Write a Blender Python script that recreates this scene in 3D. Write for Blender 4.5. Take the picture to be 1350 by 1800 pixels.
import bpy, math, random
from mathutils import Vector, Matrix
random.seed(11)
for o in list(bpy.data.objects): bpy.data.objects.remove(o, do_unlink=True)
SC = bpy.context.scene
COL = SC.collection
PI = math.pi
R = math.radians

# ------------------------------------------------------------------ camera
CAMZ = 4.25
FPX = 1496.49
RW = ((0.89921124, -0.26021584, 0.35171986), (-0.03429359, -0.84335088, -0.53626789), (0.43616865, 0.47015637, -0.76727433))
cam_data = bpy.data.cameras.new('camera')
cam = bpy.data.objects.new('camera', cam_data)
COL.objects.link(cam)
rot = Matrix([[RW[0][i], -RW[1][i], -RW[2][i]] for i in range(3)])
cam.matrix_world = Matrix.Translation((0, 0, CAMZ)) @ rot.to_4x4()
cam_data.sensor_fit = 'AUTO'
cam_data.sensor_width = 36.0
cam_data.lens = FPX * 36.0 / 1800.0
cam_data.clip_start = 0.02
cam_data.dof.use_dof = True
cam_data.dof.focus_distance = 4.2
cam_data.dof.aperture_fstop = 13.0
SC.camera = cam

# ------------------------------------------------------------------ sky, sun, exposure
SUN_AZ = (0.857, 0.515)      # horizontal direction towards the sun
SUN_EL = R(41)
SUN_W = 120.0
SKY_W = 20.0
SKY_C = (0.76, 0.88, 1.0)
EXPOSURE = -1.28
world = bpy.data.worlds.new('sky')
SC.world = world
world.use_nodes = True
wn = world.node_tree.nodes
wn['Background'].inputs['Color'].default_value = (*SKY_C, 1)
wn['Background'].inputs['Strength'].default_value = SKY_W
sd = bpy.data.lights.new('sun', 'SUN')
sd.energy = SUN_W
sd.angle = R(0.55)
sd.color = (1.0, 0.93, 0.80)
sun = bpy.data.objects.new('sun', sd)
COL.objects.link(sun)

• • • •

Quote exactly the opening line of the material above and every line after it, up to and including the line that contains "R = math.radians".

Write a Blender Python script that recreates this scene in 3D. Write for Blender 4.5. Take the picture to be 1350 by 1800 pixels.
import bpy, math, random
from mathutils import Vector, Matrix
random.seed(11)
for o in list(bpy.data.objects): bpy.data.objects.remove(o, do_unlink=True)
SC = bpy.context.scene
COL = SC.collection
PI = math.pi
R = math.radians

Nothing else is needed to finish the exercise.